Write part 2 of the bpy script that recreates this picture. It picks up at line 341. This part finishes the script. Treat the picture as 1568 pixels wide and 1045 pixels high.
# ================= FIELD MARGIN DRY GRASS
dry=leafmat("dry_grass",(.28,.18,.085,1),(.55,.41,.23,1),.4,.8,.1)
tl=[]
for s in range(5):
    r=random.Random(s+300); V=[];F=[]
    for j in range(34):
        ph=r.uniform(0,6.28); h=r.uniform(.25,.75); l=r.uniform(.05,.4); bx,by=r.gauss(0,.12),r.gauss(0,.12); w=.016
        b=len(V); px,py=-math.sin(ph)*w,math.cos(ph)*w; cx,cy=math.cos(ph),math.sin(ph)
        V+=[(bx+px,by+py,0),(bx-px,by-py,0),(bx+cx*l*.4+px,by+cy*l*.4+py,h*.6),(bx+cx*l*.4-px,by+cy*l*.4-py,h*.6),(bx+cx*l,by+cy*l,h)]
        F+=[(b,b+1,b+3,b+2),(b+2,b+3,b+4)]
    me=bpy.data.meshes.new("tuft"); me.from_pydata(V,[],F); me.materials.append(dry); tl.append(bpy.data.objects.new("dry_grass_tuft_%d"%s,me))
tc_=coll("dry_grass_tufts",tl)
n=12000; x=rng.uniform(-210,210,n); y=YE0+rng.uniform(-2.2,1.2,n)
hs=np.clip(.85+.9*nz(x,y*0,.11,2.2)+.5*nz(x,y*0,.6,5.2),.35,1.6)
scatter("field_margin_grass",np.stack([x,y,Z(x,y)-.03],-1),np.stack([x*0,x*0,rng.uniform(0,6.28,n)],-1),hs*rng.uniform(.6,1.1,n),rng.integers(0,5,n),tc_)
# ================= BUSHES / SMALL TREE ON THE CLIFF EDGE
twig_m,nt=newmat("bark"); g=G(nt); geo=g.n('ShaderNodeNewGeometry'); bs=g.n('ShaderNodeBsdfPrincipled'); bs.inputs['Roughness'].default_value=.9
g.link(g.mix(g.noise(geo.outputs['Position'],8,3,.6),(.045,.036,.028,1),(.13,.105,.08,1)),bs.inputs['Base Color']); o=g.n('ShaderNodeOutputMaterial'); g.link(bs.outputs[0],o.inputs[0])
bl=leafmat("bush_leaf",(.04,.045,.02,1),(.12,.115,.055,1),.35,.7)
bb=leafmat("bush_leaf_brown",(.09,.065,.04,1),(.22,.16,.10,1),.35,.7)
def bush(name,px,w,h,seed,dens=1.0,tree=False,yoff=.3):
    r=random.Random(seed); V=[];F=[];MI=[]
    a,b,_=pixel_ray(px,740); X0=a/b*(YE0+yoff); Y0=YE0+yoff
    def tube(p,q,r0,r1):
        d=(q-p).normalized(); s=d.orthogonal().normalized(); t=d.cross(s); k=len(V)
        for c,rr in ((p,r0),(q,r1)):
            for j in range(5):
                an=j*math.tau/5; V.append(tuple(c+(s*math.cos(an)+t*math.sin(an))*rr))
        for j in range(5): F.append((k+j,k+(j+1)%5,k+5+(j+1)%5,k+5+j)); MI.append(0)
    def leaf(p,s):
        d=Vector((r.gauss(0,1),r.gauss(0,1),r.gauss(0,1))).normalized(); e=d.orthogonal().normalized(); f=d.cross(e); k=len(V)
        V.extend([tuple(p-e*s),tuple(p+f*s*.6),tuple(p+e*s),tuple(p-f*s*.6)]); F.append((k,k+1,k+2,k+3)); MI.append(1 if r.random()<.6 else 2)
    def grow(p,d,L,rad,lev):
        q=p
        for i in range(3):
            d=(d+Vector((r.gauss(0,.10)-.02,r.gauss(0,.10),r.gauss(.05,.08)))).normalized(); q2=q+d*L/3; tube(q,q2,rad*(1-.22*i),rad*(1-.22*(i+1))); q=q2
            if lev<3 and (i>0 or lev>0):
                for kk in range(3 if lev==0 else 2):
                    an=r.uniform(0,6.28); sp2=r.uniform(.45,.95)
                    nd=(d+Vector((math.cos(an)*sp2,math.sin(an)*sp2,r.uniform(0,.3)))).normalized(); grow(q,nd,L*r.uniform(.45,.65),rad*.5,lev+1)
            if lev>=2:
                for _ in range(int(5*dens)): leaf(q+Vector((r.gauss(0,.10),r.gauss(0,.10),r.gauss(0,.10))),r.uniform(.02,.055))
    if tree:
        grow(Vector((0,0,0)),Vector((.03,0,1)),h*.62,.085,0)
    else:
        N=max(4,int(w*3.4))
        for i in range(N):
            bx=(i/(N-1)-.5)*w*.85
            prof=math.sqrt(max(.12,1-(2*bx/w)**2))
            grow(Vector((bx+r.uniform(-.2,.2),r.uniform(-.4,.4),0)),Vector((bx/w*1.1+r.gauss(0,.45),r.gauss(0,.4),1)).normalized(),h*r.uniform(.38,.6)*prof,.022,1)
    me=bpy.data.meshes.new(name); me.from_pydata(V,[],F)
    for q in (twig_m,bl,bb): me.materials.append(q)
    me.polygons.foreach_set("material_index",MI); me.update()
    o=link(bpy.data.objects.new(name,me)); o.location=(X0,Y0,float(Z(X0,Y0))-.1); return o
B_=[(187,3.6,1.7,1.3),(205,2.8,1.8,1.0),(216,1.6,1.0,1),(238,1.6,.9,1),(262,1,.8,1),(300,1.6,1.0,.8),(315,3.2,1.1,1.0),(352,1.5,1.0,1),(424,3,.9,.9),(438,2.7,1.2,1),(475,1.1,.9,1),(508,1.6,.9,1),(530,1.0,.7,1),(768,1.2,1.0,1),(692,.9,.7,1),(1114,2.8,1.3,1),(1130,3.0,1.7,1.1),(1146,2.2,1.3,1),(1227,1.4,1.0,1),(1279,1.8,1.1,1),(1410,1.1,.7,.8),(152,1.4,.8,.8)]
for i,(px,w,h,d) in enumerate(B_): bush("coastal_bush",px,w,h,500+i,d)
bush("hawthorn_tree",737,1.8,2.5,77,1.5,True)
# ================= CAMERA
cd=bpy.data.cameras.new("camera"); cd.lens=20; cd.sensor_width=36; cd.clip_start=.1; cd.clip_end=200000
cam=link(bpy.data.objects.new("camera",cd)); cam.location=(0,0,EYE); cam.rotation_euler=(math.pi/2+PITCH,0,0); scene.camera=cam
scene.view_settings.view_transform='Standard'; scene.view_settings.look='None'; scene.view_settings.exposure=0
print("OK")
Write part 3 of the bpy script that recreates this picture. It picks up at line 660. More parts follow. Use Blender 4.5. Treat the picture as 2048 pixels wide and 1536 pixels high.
|---|
§ **Instruction**
State the number of lines in the data that include the string "pixels", and add nothing else.

§ **Reply to the task**
2